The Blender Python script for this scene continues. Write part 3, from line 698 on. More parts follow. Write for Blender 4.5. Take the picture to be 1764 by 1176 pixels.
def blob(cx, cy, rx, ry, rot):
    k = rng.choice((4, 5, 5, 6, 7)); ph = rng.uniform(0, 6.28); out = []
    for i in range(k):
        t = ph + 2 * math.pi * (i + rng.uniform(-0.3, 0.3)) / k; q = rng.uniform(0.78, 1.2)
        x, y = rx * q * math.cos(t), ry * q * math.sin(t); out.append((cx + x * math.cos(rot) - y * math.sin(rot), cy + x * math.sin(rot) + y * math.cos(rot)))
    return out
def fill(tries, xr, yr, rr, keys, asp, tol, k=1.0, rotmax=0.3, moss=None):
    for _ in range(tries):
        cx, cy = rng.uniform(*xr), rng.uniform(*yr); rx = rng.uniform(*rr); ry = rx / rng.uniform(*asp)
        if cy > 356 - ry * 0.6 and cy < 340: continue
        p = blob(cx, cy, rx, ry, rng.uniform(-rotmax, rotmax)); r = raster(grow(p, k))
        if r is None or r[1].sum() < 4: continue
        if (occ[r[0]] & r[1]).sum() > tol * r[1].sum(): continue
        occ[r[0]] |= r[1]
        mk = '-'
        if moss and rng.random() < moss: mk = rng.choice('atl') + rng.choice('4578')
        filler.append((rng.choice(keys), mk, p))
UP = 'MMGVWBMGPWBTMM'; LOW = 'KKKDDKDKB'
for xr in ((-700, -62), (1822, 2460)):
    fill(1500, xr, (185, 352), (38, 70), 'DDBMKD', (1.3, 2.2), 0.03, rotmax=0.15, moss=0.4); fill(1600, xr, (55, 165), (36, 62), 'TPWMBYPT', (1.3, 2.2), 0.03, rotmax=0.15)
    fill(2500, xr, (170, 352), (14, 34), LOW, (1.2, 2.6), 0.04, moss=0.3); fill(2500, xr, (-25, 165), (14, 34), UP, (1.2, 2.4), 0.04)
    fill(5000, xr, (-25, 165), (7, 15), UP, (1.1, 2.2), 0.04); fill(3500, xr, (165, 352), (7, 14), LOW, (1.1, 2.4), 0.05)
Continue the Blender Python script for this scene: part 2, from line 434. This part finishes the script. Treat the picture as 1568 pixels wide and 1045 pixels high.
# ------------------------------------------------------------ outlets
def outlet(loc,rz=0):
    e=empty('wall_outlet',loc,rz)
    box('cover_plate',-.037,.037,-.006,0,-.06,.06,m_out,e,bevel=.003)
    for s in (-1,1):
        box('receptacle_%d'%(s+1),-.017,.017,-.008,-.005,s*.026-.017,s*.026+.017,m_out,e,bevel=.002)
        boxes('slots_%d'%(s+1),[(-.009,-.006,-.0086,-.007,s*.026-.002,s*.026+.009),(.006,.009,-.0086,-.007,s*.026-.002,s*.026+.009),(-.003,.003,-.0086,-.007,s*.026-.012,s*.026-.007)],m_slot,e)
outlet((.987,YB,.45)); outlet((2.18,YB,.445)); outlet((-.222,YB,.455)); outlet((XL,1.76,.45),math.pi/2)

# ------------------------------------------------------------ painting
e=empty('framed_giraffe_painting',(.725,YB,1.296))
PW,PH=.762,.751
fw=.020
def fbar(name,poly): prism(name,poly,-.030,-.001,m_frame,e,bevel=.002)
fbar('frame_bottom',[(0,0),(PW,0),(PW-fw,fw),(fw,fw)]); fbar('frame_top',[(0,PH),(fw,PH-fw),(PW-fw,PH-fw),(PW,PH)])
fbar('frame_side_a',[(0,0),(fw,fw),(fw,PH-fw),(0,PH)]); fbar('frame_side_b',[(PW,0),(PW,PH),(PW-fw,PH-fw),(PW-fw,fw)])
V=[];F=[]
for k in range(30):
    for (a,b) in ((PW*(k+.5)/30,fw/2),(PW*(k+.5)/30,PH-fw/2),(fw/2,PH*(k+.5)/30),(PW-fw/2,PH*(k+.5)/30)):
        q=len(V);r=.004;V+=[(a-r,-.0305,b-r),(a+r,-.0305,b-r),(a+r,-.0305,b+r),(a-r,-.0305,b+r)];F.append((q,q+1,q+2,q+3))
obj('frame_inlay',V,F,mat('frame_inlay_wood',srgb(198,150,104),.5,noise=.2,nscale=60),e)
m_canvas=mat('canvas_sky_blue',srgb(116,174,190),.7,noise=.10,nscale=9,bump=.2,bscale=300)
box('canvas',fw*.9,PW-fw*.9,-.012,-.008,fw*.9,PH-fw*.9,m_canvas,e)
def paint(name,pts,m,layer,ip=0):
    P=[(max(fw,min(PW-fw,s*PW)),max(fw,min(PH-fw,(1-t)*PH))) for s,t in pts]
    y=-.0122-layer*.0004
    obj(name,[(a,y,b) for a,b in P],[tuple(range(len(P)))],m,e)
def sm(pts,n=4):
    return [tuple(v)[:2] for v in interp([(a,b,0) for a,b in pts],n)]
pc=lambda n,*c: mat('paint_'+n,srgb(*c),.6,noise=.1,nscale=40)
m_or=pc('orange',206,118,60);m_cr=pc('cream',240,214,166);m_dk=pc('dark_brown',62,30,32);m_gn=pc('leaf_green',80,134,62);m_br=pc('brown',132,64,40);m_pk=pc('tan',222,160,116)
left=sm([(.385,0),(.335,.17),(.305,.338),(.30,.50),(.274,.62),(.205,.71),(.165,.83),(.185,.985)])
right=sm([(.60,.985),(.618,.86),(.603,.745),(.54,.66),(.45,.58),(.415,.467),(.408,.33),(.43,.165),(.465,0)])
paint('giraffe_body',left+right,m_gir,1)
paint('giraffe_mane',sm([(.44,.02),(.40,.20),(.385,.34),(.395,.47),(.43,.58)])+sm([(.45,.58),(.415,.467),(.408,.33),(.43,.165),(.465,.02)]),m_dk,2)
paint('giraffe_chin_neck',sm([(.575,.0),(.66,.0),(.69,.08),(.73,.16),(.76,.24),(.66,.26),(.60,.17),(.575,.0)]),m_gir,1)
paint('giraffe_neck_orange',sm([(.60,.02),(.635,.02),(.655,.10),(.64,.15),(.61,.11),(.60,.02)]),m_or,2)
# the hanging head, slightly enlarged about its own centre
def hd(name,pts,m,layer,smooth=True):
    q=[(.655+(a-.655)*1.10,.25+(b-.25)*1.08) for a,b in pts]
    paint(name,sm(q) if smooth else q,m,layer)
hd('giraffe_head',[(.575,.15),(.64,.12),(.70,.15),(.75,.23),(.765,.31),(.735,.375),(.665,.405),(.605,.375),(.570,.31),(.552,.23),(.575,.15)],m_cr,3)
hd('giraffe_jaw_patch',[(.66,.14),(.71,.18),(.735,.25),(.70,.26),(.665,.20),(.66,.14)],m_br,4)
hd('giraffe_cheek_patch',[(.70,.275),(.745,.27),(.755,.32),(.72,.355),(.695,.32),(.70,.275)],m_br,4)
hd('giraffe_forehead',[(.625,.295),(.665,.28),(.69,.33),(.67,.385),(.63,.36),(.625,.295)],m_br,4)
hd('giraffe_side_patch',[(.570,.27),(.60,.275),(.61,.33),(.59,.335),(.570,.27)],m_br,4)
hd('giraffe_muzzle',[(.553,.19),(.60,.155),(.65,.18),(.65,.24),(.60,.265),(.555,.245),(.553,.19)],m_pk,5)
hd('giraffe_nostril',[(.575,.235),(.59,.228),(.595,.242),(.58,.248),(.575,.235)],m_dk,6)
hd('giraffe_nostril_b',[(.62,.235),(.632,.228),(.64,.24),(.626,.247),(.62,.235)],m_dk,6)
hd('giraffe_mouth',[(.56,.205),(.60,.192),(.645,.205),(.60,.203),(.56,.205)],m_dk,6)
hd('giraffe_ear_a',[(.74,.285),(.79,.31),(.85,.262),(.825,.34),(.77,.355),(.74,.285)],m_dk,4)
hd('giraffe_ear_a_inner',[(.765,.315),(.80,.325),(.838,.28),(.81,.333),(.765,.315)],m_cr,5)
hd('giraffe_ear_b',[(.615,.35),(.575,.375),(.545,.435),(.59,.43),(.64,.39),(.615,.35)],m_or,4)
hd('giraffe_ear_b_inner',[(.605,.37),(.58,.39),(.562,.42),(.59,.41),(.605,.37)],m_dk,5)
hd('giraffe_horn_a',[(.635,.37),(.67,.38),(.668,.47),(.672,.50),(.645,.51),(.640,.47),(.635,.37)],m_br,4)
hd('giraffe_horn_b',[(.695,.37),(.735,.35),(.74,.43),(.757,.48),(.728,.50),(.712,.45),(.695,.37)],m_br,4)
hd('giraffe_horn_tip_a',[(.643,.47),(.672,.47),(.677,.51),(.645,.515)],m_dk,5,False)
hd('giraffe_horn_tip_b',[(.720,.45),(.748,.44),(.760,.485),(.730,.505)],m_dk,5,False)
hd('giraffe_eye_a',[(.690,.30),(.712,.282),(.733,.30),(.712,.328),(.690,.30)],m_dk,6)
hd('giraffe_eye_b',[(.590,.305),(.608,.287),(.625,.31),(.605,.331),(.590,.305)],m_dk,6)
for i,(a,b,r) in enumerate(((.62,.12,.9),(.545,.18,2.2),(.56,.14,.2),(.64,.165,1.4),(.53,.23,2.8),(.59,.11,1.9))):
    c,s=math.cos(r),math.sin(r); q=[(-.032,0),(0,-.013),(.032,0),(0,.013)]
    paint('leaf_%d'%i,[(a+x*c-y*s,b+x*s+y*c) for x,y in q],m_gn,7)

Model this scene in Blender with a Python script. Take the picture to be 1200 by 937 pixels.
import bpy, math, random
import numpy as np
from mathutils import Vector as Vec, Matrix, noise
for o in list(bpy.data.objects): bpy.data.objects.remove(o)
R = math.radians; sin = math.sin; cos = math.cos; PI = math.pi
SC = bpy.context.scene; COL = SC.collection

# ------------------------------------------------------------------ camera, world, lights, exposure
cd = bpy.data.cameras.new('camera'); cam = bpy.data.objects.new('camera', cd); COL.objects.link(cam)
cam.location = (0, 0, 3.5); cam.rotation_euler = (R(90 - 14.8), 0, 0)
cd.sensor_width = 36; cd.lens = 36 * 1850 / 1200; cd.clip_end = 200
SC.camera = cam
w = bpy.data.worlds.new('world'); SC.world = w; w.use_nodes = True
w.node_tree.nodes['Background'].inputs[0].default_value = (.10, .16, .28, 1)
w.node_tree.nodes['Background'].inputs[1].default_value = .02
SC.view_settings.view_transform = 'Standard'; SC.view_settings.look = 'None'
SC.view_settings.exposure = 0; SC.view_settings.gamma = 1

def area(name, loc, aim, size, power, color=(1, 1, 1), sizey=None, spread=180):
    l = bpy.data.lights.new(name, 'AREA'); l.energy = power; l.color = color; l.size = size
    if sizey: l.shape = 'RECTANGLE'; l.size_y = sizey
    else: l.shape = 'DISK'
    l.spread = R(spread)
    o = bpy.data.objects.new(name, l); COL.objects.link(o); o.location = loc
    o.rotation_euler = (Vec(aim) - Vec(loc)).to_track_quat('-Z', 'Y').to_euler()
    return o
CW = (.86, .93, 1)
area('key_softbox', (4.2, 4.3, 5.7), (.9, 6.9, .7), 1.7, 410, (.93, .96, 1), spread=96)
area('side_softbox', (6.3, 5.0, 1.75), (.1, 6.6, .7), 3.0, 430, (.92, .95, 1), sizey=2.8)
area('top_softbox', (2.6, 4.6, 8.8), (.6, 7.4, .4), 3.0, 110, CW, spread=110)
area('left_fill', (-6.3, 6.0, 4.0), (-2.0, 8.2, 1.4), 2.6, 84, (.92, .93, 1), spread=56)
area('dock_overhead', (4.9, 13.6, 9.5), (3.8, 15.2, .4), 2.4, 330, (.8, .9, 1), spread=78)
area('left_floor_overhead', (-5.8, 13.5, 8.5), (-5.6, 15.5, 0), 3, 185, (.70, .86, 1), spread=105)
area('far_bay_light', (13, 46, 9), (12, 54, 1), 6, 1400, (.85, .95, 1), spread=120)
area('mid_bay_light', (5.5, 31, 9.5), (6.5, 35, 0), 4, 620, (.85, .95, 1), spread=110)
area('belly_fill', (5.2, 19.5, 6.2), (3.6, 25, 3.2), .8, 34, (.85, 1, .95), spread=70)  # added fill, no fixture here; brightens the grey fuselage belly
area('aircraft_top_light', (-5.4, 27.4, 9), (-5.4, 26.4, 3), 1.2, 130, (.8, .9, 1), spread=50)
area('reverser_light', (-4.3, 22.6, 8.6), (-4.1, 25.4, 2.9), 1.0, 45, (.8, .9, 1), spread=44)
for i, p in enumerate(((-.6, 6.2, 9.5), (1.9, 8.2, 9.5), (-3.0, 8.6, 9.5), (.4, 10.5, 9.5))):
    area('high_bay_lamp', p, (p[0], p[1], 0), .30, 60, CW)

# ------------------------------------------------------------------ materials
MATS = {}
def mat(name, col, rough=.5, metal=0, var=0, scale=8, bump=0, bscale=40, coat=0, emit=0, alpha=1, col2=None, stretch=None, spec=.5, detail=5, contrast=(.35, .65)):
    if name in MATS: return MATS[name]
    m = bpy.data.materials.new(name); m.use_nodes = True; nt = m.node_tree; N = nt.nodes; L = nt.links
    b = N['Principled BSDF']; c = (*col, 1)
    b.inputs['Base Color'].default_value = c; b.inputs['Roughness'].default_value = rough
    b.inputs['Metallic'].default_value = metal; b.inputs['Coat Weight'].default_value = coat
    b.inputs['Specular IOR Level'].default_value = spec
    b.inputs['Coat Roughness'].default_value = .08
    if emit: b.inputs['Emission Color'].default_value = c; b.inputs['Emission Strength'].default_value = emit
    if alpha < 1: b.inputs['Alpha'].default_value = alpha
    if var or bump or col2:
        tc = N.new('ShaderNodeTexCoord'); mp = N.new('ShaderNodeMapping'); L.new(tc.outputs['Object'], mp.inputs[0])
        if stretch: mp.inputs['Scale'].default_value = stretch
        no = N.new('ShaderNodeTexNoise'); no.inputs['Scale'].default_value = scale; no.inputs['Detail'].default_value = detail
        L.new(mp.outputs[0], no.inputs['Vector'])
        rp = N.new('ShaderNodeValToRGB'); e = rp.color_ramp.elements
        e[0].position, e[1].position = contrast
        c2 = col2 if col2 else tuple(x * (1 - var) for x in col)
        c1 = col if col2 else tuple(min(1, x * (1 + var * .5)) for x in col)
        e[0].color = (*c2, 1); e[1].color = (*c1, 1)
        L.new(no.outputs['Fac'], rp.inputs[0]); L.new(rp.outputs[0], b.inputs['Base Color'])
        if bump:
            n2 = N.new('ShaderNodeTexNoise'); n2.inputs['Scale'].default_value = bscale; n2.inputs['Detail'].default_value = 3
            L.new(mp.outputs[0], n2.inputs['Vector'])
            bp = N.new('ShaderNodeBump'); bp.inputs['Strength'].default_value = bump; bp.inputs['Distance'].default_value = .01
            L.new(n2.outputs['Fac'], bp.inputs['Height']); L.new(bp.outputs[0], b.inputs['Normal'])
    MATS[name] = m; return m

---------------

- _Direction_: Check each line of the entries for the string "script". Copy the lines that have it.

- _Written solution_:
The Blender Python script for this scene continues. Write part 3, from line 698 on. More parts follow. Write for Blender 4.5. Take the picture to be 1764 by 1176 pixels.
Continue the Blender Python script for this scene: part 2, from line 434. This part finishes the script. Treat the picture as 1568 pixels wide and 1045 pixels high.
Model this scene in Blender with a Python script. Take the picture to be 1200 by 937 pixels.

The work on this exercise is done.